5. The apparatus as claimed in claim 1, wherein the sensor includes:

a probe adhered to the specimen;

a vertical actuator configured to vertically move the probe; and

a force sensing portion configured to detect a force for detaching the probe from the specimen.

6. The apparatus as claimed in claim 1, further comprising an imager configured to obtain an image of the specimen.

7. The apparatus as claimed in claim 6, wherein the imager includes an optical microscope or a camera.

8. The apparatus as claimed in claim 1, further including:

a first horizontal actuator configured to move the stage in a first horizontal direction; and

a second horizontal actuator configured to move the stage in a second horizontal direction substantially perpendicular to the first horizontal direction.

9. The apparatus as claimed in claim 1, wherein the specimen includes a wafer or a semiconductor chip.

10. An apparatus for measuring an adhesion force, the apparatus comprising:

a stage configured to support a specimen;

a first horizontal actuator configured to move the stage in a first horizontal direction;

a second horizontal actuator configured to move the stage in a second horizontal direction substantially perpendicular to the first horizontal direction;

a sensor adhered to the specimen; and

an imager configured to obtain an image of the specimen,

wherein the sensor detects a force for detaching the sensor from the specimen as the adhesion force of the specimen.

11. The apparatus as claimed in claim 10, wherein the sensor includes:

a cantilever arranged over the stage;

a probe arranged at the cantilever and adhered to the specimen; and

an optical sensing portion configured to detect a bending of the cantilever by a force for detaching the probe from the specimen.
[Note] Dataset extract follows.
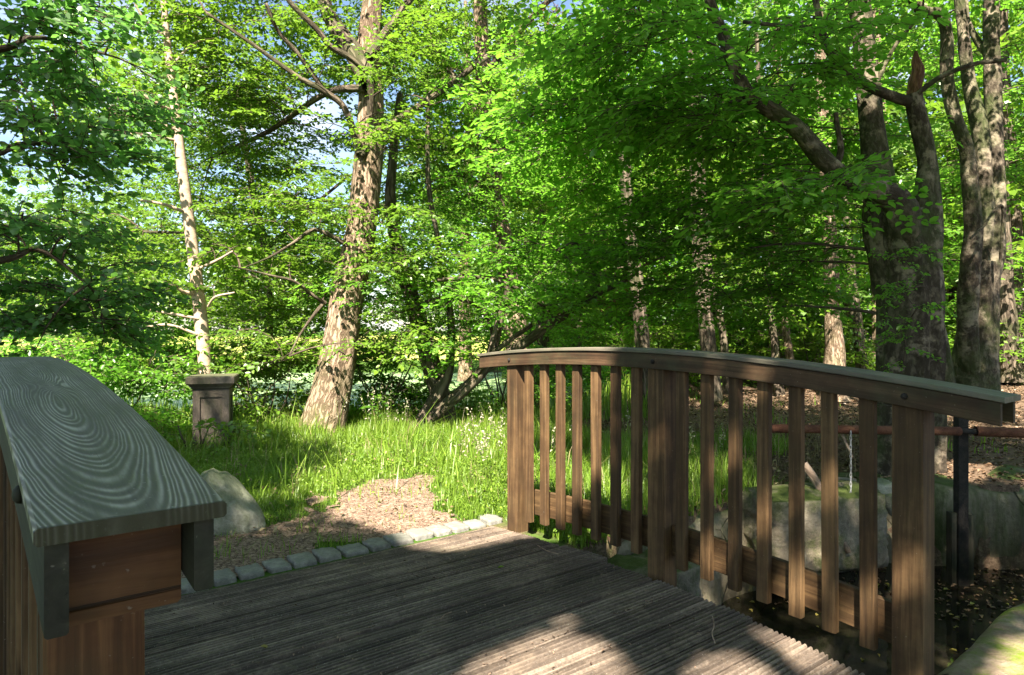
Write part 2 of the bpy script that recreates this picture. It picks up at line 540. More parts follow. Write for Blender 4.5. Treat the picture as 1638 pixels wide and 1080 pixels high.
def tube_obj(name, ctrl, mat, parent=None, seg=14, n=None, lump=.12, flare=0, seed=0):
    """ctrl: list of (point, radius)"""
    pts = [c[0] for c in ctrl]; rad = [c[1] for c in ctrl]
    n = n or max(8, 7 * len(pts))
    p, r = catmull(pts, rad, n)
    V, Q, Gc = tube_arrays(p, r, seg, lump, flare, seed)
    # close the far end
    V = np.vstack([V, p[-1:]]); Gc = np.vstack([Gc, Gc[-1:]])
    last = np.arange((n - 1) * seg, n * seg)
    capq = np.stack([last, np.roll(last, -1), np.full(seg, len(V) - 1), np.full(seg, len(V) - 1)], -1)
    me = raw_mesh(name, V, Q, np.full(len(V), .5), [mat], gr=Gc)
    import bmesh
    bm = bmesh.new(); bm.from_mesh(me); bm.verts.ensure_lookup_table()
    for i in range(seg):
        try: bm.faces.new([bm.verts[last[i]], bm.verts[last[(i + 1) % seg]], bm.verts[len(V) - 1]])
        except ValueError: pass
    bm.to_mesh(me); bm.free()
    me.polygons.foreach_set('use_smooth', [True] * len(me.polygons))
    return link(name, me, parent), p, r


# ------------------------------------------------------------------ foliage
LEAF = {
    2: (np.array([(0, 0, 0), (.28, -.29, .05), (.68, -.25, .05), (1, 0, -.07), (.68, .25, .05), (.28, .29, .05)]), np.array([(0, 1, 2, 3), (0, 3, 4, 5)])),
    1: (np.array([(0, 0, 0), (.42, -.31, .07), (1, 0, -.05), (.42, .31, .07)]), np.array([(0, 1, 2, 3)])),
    3: (np.array([(0, 0, 0), (.22, -.4, .05), (.66, -.42, .05), (1, 0, -.08), (.66, .42, .05), (.22, .4, .05)]), np.array([(0, 1, 2, 3), (0, 3, 4, 5)])),
}


def make_spray(rng, L, leaf, nside=5, lod=2, droop=.18, wid=.5, sp=.62, wild=.28):
    nodes = []   # (pos, angle)
    segs = []
    def axis(p0, ang, ln, dr, r):
        k = max(2, int(ln / (leaf * sp)))
        px = []
        a = ang
        p = np.array(p0, float)
        px.append(p.copy())
        step = ln / k
        for i in range(k):
            a += rng.normal(0, .09)
            p = p + np.array([math.cos(a) * step, math.sin(a) * step, -dr * step * (i + 1) / k + rng.normal(0, .012)])
            px.append(p.copy())
            side = 1 if i % 2 else -1
            nodes.append((p.copy(), a + side * rng.uniform(.6, 1.1)))
        nodes.append((p.copy(), a))
        segs.append((px[0], px[len(px) // 2], r)); segs.append((px[len(px) // 2], px[-1], r * .6))
        return px
    main = axis((0, 0, 0), 0, L, droop, .0045)
    for i in range(nside):
        t = .12 + .75 * i / max(1, nside - 1) + rng.uniform(-.05, .05)
        q = main[min(len(main) - 1, max(0, int(t * (len(main) - 1))))]
        s = 1 if i % 2 else -1
        axis(q, s * rng.uniform(.65, 1.05), wid * L * (1.05 - .7 * t) * rng.uniform(.7, 1.15), droop * 1.3, .003)
    lv, lf = LEAF[lod]
    N = len(nodes)
    pos = np.array([n[0] for n in nodes]); ang = np.array([n[1] for n in nodes])
    pit = rng.normal(-.2, wild, N); rol = rng.normal(0, wild * 1.2, N)
    size = leaf * np.clip(rng.normal(.9, .2, N), .4, 1.3)
    dx = np.stack([np.cos(ang) * np.cos(pit), np.sin(ang) * np.cos(pit), np.sin(pit)], -1)
    side = np.stack([-np.sin(ang), np.cos(ang), np.zeros(N)], -1)
    up = np.cross(dx, side)
    s2 = side * np.cos(rol)[:, None] + up * np.sin(rol)[:, None]
    u2 = np.cross(dx, s2)
    V = pos[:, None, :] + size[:, None, None] * (lv[None, :, 0:1] * dx[:, None] + lv[None, :, 1:2] * s2[:, None] + lv[None, :, 2:3] * u2[:, None])
    k = len(lv)
    Q = (lf[None] + (np.arange(N) * k)[:, None, None]).reshape(-1, 4)
    V = V.reshape(-1, 3)
    tint = np.repeat(rng.random(N), k)
    # twigs
    tv = []; tq = []
    for a, b, r in segs:
        d = b - a; d = d / (np.linalg.norm(d) + 1e-9)
        x = np.cross(d, [0, 0, 1.]); x /= np.linalg.norm(x) + 1e-9; y = np.cross(d, x)
        o = len(tv)
        for p, rr in ((a, r), (b, r * .6)):
            for h in range(3):
                c, s_ = math.cos(h * 2.094), math.sin(h * 2.094)
                tv.append(p + x * c * rr + y * s_ * rr)
        for h in range(3):
            g = (h + 1) % 3
            tq.append((o + h, o + g, o + 3 + g, o + 3 + h))
    return V, Q, tint, np.array(tv), np.array(tq)


def sprays(seed, n=7, **kw):
    rng = np.random.default_rng(seed)
    return [make_spray(rng, **kw) for _ in range(n)]


class Crown:
    def __init__(self):
        self.V = []; self.Q = []; self.T = []; self.MI = []; self.G = []; self.o = 0

    def push(self, V, Q, T, mi, Gc=None):
        if len(V) == 0: return
        self.V.append(V); self.Q.append(Q + self.o); self.T.append(T); self.MI.append(np.full(len(Q), mi))
        self.G.append(V if Gc is None else Gc); self.o += len(V)

    def place(self, temps, pos, yaw, pitch, roll, scale, rng, shift=0.0, twigs=True):
        n = len(pos)
        if n == 0: return
        which = rng.integers(0, len(temps), n)
        for k, (V, Q, T, tv, tq) in enumerate(temps):
            s = np.nonzero(which == k)[0]
            if len(s) == 0: continue
            cy, sy = np.cos(yaw[s]), np.sin(yaw[s]); cp, sp = np.cos(pitch[s]), np.sin(pitch[s]); cr, sr = np.cos(roll[s]), np.sin(roll[s])
            X = np.stack([cy * cp, sy * cp, sp], -1)
            Y0 = np.stack([-sy, cy, 0 * sy], -1); Z0 = np.cross(X, Y0)
            Y = Y0 * cr[:, None] + Z0 * sr[:, None]; Z = np.cross(X, Y)
            def tf(A):
                return (pos[s][:, None] + scale[s][:, None, None] * (A[None, :, 0:1] * X[:, None] + A[None, :, 1:2] * Y[:, None] + A[None, :, 2:3] * Z[:, None])).reshape(-1, 3)
            spray_t = rng.uniform(-.3, .3, len(s)) + shift
            tt = np.clip(T[None] * .6 + .2 + spray_t[:, None], 0, 1).ravel()
            self.push(tf(V), (Q[None] + (np.arange(len(s)) * len(V))[:, None, None]).reshape(-1, 4), tt, 0)
            if twigs:
                self.push(tf(tv), (tq[None] + (np.arange(len(s)) * len(tv))[:, None, None]).reshape(-1, 4), np.full(len(s) * len(tv), .5), 1)

    def mesh(self, name, leafm, twigm):
        return raw_mesh(name, np.vstack(self.V), np.vstack(self.Q), np.concatenate(self.T), [leafm, twigm], np.concatenate(self.MI), np.vstack(self.G))


def ell(rng, c, r, n, inner=.0):
    d = rng.normal(size=(n, 3)); d /= np.linalg.norm(d, axis=1)[:, None]
    q = (inner + (1 - inner) * rng.random(n) ** (1 / 2.2))[:, None]
    return np.asarray(c) + d * q * np.asarray(r)


def grow(cr, temps, src, targets, rng, dens=5.5, keep=None, r0=.012, t0=.3, shift=0, scale=(.8, 1.15), flat=.18, arch=.16, tubes=True):
    """branches from the nearest wood to each target; sprays along their outer part"""
    src = np.asarray(src)
    PP = []; YA = []; PI = []
    thick = np.full(len(src), 1.0)
    targets = np.asarray(targets)
    d0_ = np.array([np.linalg.norm(src - T, axis=1).min() for T in targets])
    for T in targets[np.argsort(d0_)]:
        pen = np.linalg.norm(src - T, axis=1) + 1.0 * np.maximum(0, src[:, 2] - T[2] + .1)
        jb = int(np.argmin(pen)); b = src[jb]
        d = np.linalg.norm(T - b)
        if d < .15: continue
        m = (b + T) / 2 + np.array([rng.normal(0, .1 * d), rng.normal(0, .1 * d), arch * d])
        k = max(5, int(d * 4))
        tt = np.linspace(0, 1, k)[:, None]
        path = (1 - tt) ** 2 * b + 2 * tt * (1 - tt) * m + tt ** 2 * T
        path[1:] += rng.normal(0, .015 * d, (k - 1, 3)) * np.linspace(0, 1, k - 1)[:, None]
        if keep is not None and not keep(T[None])[0]:
            continue
        if tubes:
            rr = np.linspace(min(thick[jb], r0 * (.45 + .5 * min(d, 2.0))), .003, k)
            q0 = max(1, k // 4)
            src = np.vstack([src, path[q0:-1]]); thick = np.concatenate([thick, rr[q0:-1] * .85])
            V, Q, Gc = tube_arrays(path, rr, 5)
            cr.push(V, Q, np.full(len(V), .5), 1, Gc)
        ns = max(2, int(d * dens * (1 - t0)) + 1)
        for i in range(ns):
            t = t0 + (1 - t0) * (i + .5 * rng.random()) / ns
            j = min(k - 2, int(t * (k - 1))); f = t * (k - 1) - j
            p = path[j] * (1 - f) + path[j + 1] * f
            tg = path[j + 1] - path[j]
            ya = math.atan2(tg[1], tg[0]) + (1 if i % 2 else -1) * rng.uniform(.35, 1.25)
            PP.append(p); YA.append(ya); PI.append(rng.normal(.02, flat))
        tg = path[-1] - path[-2]
        PP.append(path[-1]); YA.append(math.atan2(tg[1], tg[0])); PI.append(rng.normal(-.08, flat))
    if not PP: return
    PP = np.array(PP); YA = np.array(YA); PI = np.array(PI)
    if keep is not None:
        kk = keep(PP); PP, YA, PI = PP[kk], YA[kk], PI[kk]
    cr.place(temps, PP, YA, PI, rng.normal(0, .28, len(PP)), rng.uniform(scale[0], scale[1], len(PP)), rng, shift)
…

12. The apparatus as claimed in claim 11, wherein the optical sensing portion includes:

an emitter configured to irradiate a light to the cantilever; and

an optical detector configured to detect a light reflected from the cantilever.
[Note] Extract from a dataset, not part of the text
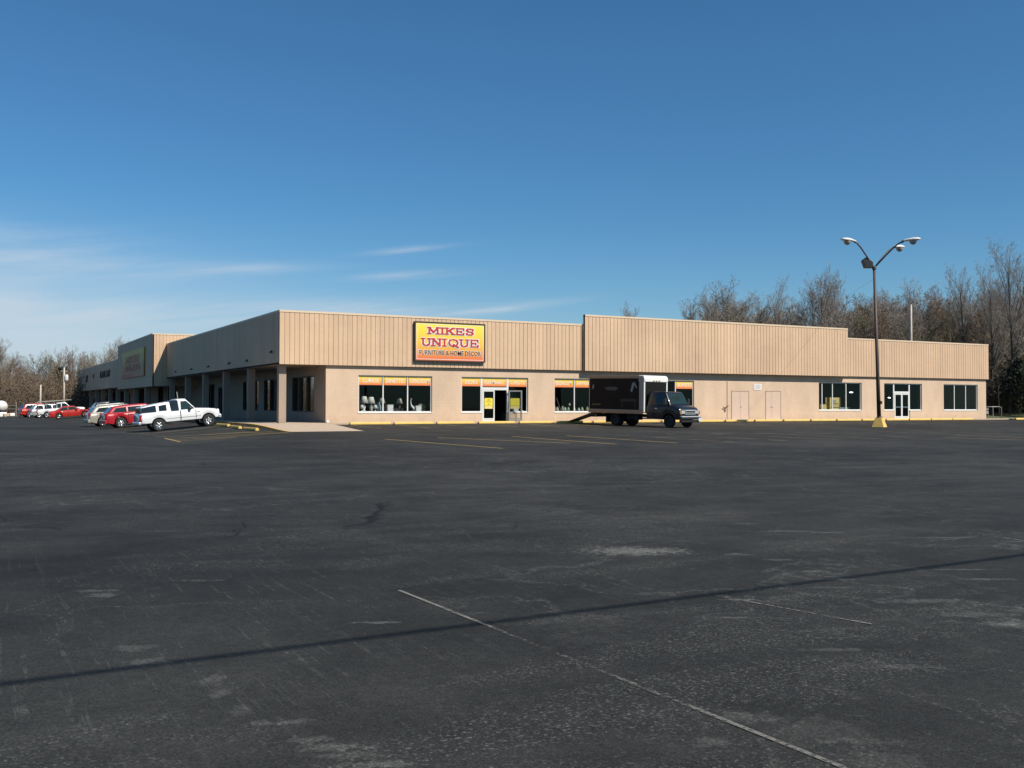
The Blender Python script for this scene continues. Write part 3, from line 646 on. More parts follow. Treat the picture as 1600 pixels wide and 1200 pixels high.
for i, (a, b, c, d) in enumerate(front_win):
    w = (b - a) / 3
    ms = (a + w, a + 2 * w) if i != 3 else (44.05, 45.2, 46.72)
    window(PF, a, b, c, d, ms, M['alu'], M['glass'])
for i in (0, 2, 3, 5): window(PF, *front_door[i], (), M['alu'], M['glass'])
# transoms over the doors
def glass_door(P, a, b, z0, z1, hinge=None, fm=None, name='door', handle=True):
    """door leaf built round its own frame of reference; returns object"""
    mb = MB(); frame_rect(mb, P, a, b, z0, z1, .06, .11, .085)
    bx = frame_rect(mb, P, a, b, z0, z0 + .2, .065, .105, .09)
    o = obj(name, mb, fm or M['alu'], B)
    q = MB(); q.quad(P(a + .05, .085, z0 + .1), P(b - .05, .085, z0 + .1), P(b - .05, .085, z1 - .05), P(a + .05, .085, z1 - .05)); obj('pane', q, M['glass'], o)
    if handle:
        h = MB(); h.add([P(a + .08, .035, .98), P(b - .08, .035, .98), P(b - .08, .06, .98), P(a + .08, .06, .98), P(a + .08, .035, 1.03), P(b - .08, .035, 1.03), P(b - .08, .06, 1.03), P(a + .08, .06, 1.03)], [(0, 3, 2, 1), (4, 5, 6, 7), (0, 1, 5, 4), (1, 2, 6, 5), (2, 3, 7, 6), (3, 0, 4, 7)])
        obj('handle', h, M['chrome'], o)
    return o
for (a, b, c, d, zt) in ((13.5, 15.44, .02, HEAD, 2.2), (52.28, 54.16, .02, HED2, 2.25)):
    window(PF, a, b, zt, d, (), M['alu'], M['glass'], sill=False)
    mb = MB()
    for u in (a, b - .07): mb.box(u, u + .07, WY + .07, WY + .16, c, zt - .002)
    mb.box(a + .075, b - .075, WY + .07, WY + .16, zt - .11, zt - .004)
    obj('door_frame', mb, M['alu'], B)
glass_door(PF, 13.58, 14.46, .03, 2.08, handle=False)
glass_door(PF, 52.36, 53.215, .03, 2.13); glass_door(PF, 53.225, 54.08, .03, 2.13)
# open leaf swung out about its right hinge (grey inside face)
hx, hy, ang = 15.37, WY + .02, R_(-118)
def PO(u, w, z):
    return (hx + u * math.cos(R_(-22)) + w * math.sin(R_(22)), hy - u * math.sin(R_(22)) - w * math.cos(R_(22)) + .0, z)
open_leaf = glass_door(PO, 0.02, .93, .03, 2.08, fm=M['alu_grey'], handle=True)
# tan double doors
for (a, m_, b, zt) in ((34.63, 35.45, 36.28, 2.17), (38.02, 38.62, 39.53, 2.19)):
    mb = MB(); t = .045
    mb.box(a - t, a, WY - .02, WY + .01, 0, zt + t); mb.box(b, b + t, WY - .02, WY + .01, 0, zt + t); mb.box(a, b, WY - .02, WY + .01, zt, zt + t)
    df = obj('door_frame', mb, M['door_edge'], B)
    for (u0, u1) in ((a, m_), (m_, b)):
        mb = MB(); mb.box(u0 + .008, u1 - .008, WY - .012, WY + .03, .03, zt - .008); dl = obj('door', mb, M['door_tan'], B)
        if u0 == m_ or zt > 2.18:
            k = MB(); k.lathe([(.0, -.06), (.03, -.055), (.035, -.03), (.012, -.02), (.012, 0)], 10, 'y', ((u0 + .07) if u0 == m_ else (u1 - .07), WY - .012, 1.02)); obj('handle', k, M['chrome'], dl)
# left side glazing
for i, (a, b, c, d) in enumerate(left_win):
    n = max(2, round((b - a) / 1.65)); ms = [a + (b - a) * k / n for k in range(1, n)]
    window(PL, a, b, c, d, ms, M['dkbrown'], M['glass_mir'], sill=False, w0=.0, md=.17)
# floodlights and camera boxes on the side fascia
for y, z in ((1.6, 4.25), (7.6, 3.95), (12.6, 3.95), (19.5, 3.95), (26, 3.95), (33, 3.95)):
    mb = MB(); mb.box(-.06, 0, y - .04, y + .04, z - .02, z + .12); mb.prism([(-.06, y - .08, z), (-.17, y - .08, z - .06), (-.17, y - .08, z + .03), (-.06, y - .08, z + .10)], (0, .16, 0))
    obj('floodlight', mb, M['plastic'], B)
# hose tap with its pipe, rust stain block and wall seam pipe
mb = MB(); mb.tube([(33.95, WY - .01, .62), (33.95, WY - .06, .75), (33.92, WY - .09, .92), (34.1, WY - .09, 1.05), (34.25, WY - .04, 1.08)], .035, 8); mb.tube([(33.72, WY - .1, .98), (33.95, WY - .1, .88)], .03, 6)
obj('wall_tap', mb, mat('rusty_tap', (.09, .045, .025), .8, var=.4, scale=8), B)
mb = MB(); mb.tube([(34.18, WY - .03, 0), (34.18, WY - .03, 3.45)], .022, 6); obj('conduit', mb, M['door_tan'], B)
mb = MB(); mb.box(2.95, 3.09, WY - .05, WY, .02, .16); obj('junction_box', mb, M['white'], B)
mb = MB(); mb.box(64.0, 64.12, .3, .55, 1.25, 1.6); obj('junction_box', mb, M['alu_grey'], B)

# strip lights burning inside the right hand shop
for (x, y, z, l) in ((54.0, 6.5, 2.31, .9), (58.9, 6.5, 1.86, .7)):
    e = empty('ceiling_light', (x, y, z), R_(25), 'lit tube lamp hanging inside the %s' % ('window with yellow cartons' if x < 56 else 'glazing left of the white double doors'), 'lamp', 'lit lamps inside the empty shop')
    k = MB(); k.box(-l / 2, l / 2, -.08, .08, .03, .07); obj('housing', k, M['white'], e)
    k = MB(); k.tube([(-l / 2 + .03, 0, 0), (l / 2 - .03, 0, 0)], .028, 8); obj('tube', k, emit('lamp_glow', (1, .97, .9), 6), e)
    k = MB(); k.tube([(0, 0, .07), (0, 0, 3.33 - z)], .008, 5); obj('hanger', k, M['plastic'], e)

# ------------------------------------------------------------------ signs
sg = empty('shop_sign', (11.04, -.0, 3.86), 0, 'big yellow to orange sign reading MIKES UNIQUE FURNITURE & HOME DECOR on the sunlit fascia', 'sign')
W, H = 4.98, 2.52
mb = MB(); mb.box(-W / 2, W / 2, -.16, -.012, 0, H); obj('cabinet', mb, M['dkbrown'], sg)
mb = MB(); t = .075
for bxs in ((-W / 2, -W / 2 + t, 0, H), (W / 2 - t, W / 2, 0, H), (-W / 2 + t, W / 2 - t, 0, t), (-W / 2 + t, W / 2 - t, H - t, H)): mb.box(bxs[0], bxs[1], -.2, -.163, bxs[2], bxs[3])
obj('frame', mb, M['dkbrown'], sg)
mb = MB(); mb.box(-W / 2 + t + .002, W / 2 - t - .002, -.175, -.162, t + .002, H - t - .002); pn = obj('panel', mb, M['signp'], sg)
mb = MB(); w1, h1 = W / 2 - t - .06, H - t - .06
for bxs in ((-w1, -w1 + .03, t + .06, h1), (w1 - .03, w1, t + .06, h1), (-w1 + .03, w1 - .03, t + .06, t + .09), (-w1 + .03, w1 - .03, h1 - .03, h1)): mb.box(bxs[0], bxs[1], -.179, -.176, bxs[2], bxs[3])
obj('border_line', mb, M['white'], sg)
for (m_, wd, y, dp) in ((M['white'], .235, -.176, .004), (M['red'], .125, -.194, .004)):
    mb = MB(); slab_word(mb, 'MIKES', -1.62, 1.72, 1.78, 2.16, wd, y, dp); slab_word(mb, 'UNIQUE', -2.05, 2.05, 1.02, 1.45, wd, y, dp)
    obj('lettering', mb, m_, sg)
me = text_mesh('FURNITURE & HOME DECOR', 4.44, .37, .006, .028); o = obj('lettering', me, M['white'], sg); o.location = (0, -.18, .39)
me = text_mesh('FURNITURE & HOME DECOR', 4.36, .31, .008, .004); o = obj('lettering', me, M['black'], sg); o.location = (0, -.187, .415)

sg2 = empty('shop_sign', (XH, 49.6, 3.85), R_(-90), 'shaded yellow and red sign on the tall block of the left wing', 'sign')
W, H = 15.2, 2.75
M['signp2'] = grad_mat('sign_print_shade', (.66, .43, .05), (.46, .24, .07), (.48, .15, .06))
mb = MB(); mb.box(-W / 2, W / 2, -.14, -.012, 0, H); obj('panel', mb, M['signp2'], sg2)
for (m_, wd, y, dp) in ((M['kraft'], .30, -.142, .004), (M['red'], .20, -.158, .004)):
    mb = MB(); slab_word(mb, 'MIKES', -4.6, 4.6, 1.55, 2.1, wd, y, dp); slab_word(mb, 'UNIQUE', -5.4, 5.4, .75, 1.25, wd, y, dp)
    obj('lettering', mb, m_, sg2)
mb = MB(); mb.box(-W / 2 + .1, .2, -.15, -.141, .05, .38); obj('red_band', mb, M['red'], sg2)
# dark channel letters on the far low fascia: too small to read in the photo, kept as plain glyph blocks
fl = empty('fascia_lettering', (XH, 80, 4.4), R_(-90), 'row of dark letters on the far low fascia of the left wing', 'sign')
def dark_run(x0, n, h, z):
    r5 = random.Random(int(x0 * 10) + 500)
    for i in range(n):
        x = x0 + i * 1.45; mb = MB()
        mb.box(x, x + .25, -.12, -.01, z, z + h); mb.box(x + .25, x + .95, -.115, -.014, z + h * r5.choice((0.01, .4, .78)), z + h * r5.choice((.92, .99)))
        obj('letter', mb, M['black'], fl)
dark_run(-14.5, 2, .95, -.2); dark_run(-5.5, 1, .5, .2); dark_run(2.5, 7, .8, .0)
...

13. The apparatus as claimed in claim 10, wherein the sensor includes:

a probe adhered to the specimen;

a vertical actuator configured to vertically move the probe; and

a force sensing portion configured to detect a force for detaching the probe from the specimen.

14. An apparatus for measuring an adhesion force, the apparatus comprising:

a surface treatment apparatus configured to process surfaces of a plurality of wafers;

an adhesion force measurement apparatus configured to measure an adhesion force of each of the wafers processed by the surface treatment apparatus; and

a bonding apparatus configured to hybrid bond the wafers to each other.

15. The apparatus as claimed in claim 14, wherein the surface treatment apparatus includes:

a plasma-processor configured to process the surfaces of the wafers using plasma; and

a cleaner configured to clean the surfaces of the wafers.

16. The apparatus as claimed in claim 14, wherein the adhesion force measurement apparatus includes:

a stage configured to support each of the wafers; and

a sensor adhered to the specimen,

wherein the sensor detects a force for detaching the sensor from the specimen as the adhesion force of the wafer.

17. The apparatus as claimed in claim 16, wherein the sensor includes:

a cantilever arranged over the stage;

a probe arranged at the cantilever and adhered to the specimen; and

an optical sensing portion configured to detect a bending of the cantilever by a force for detaching the probe from the wafer.

18. The apparatus as claimed in claim 17, wherein the optical sensing portion includes:

an emitter configured to irradiate a light to the cantilever; and

an optical detector configured to detect a light reflected from the cantilever.

19. The apparatus as claimed in claim 16, wherein the sensor includes:

a probe adhered to the wafer;

a vertical actuator configured to vertically move the probe; and

a force sensing portion configured to detect a force for detaching the probe from the wafer.

20. The apparatus as claimed in claim 16, wherein the adhesion force measurement apparatus further includes:

an imager configured to obtain an image of the wafer;

a first horizontal actuator configured to move the stage in a first horizontal direction; and

a second horizontal actuator configured to move the stage in a second horizontal direction substantially perpendicular to the first horizontal direction.